イスラエルはアラブ諸国の支援を必要とすることになるが、各国とも、イスラエルがパレスチナ国家樹立に向けた明確なスケジュールに合意しない限り関与しないと話している。だがネタニヤフ首相は、そうした合意を強要されるつもりはないと述べている。
戦闘が始まって以来、米政府は、かつてガザ地区を統治していたパレスチナ自治政府を改革・強化し、ガザ統治に備えさせるべきだと主張してきた。

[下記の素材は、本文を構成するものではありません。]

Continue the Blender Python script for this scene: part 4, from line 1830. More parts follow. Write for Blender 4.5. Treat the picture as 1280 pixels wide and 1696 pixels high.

ネタニヤフ首相はパレスチナ自治政府を信用していないと話しており、自治政府側は、ネタニヤフ氏がガザとヨルダン川西岸の分断状態を継続したいと考えているとしている。パレスチナ政策調査研究センター(PCPSR)の6月12日の調査によれば、自治政府に対するガザ住民の支持は弱い。
もっとも、米当局者2人はロイターに対し、ネタニヤフ氏には、ガザの治安維持を自治政府側に委ねる以外に選択肢はほとんどないかもしれないと語っている。
「もめることになるだろうが、短中期的にそれ以外の選択肢はない」と米当局者の1人は話す。
イスラエルは戦後のガザ地区における統治・治安維持についてまだ具体的な計画を策定していない、と米当局者らは言う。いずれも、機密に関わる問題ゆえに匿名を希望している。
2人とも、イスラエル当局は幅広いアイデアを検討していると言うが、詳細については明らかにしなかった。
米国務省にもコメントを要請したが、現時点で回答はない。
<影響力を残すハマス>
PCPSRの調査によれば、ガザ地区住民の中には戦争を誘発したのはハマスだと非難する声もあるが、イスラエルの攻撃に怒って尖鋭化し、イスラエルの破壊を公言するハマスに接近している住民もいる。
ハマスは、戦闘終結後に自らがガザ地区を統治する可能性は低いことを認めつつ、影響力は残せると期待している。
あるガザ地区住民は、ハマス指揮下の警察官らが6月にガザ市の街路を巡回し、商人らに値上げを抑えるよう警告しているのを目撃したと語る。この住民は報復を恐れて匿名を希望しつつ、彼らは通常の制服ではなく私服姿で、自転車で移動していたと話している。
ロイターの取材に応じたガザ市の住民4人によれば、ハマスの戦闘員は支援物資の管理に介入しており、今年初めにはガザ市で輸送を引き継ごうとした部族関係者数人を殺害したという。
この殺害についてハマスにコメントを求めたが、回答は得られなかった。
ハマスは4月、パレスチナ自治政府に忠実な治安維持組織のメンバー数人を拘束したと発表した。自治政府に近い3人の人物によれば、拘束されたメンバーらはガザ地区北部に運ばれる支援物資を警護していたという。
元イスラエル軍情報部大佐で、現在はイスラエルの研究機関であるモシェ・ダヤン・センターのパレスチナ研究フォーラムを率いるマイケル・ミルシュタイン氏は、「ガザに空白地帯はなく、ハマスは依然として突出した勢力だ」との見方を示した。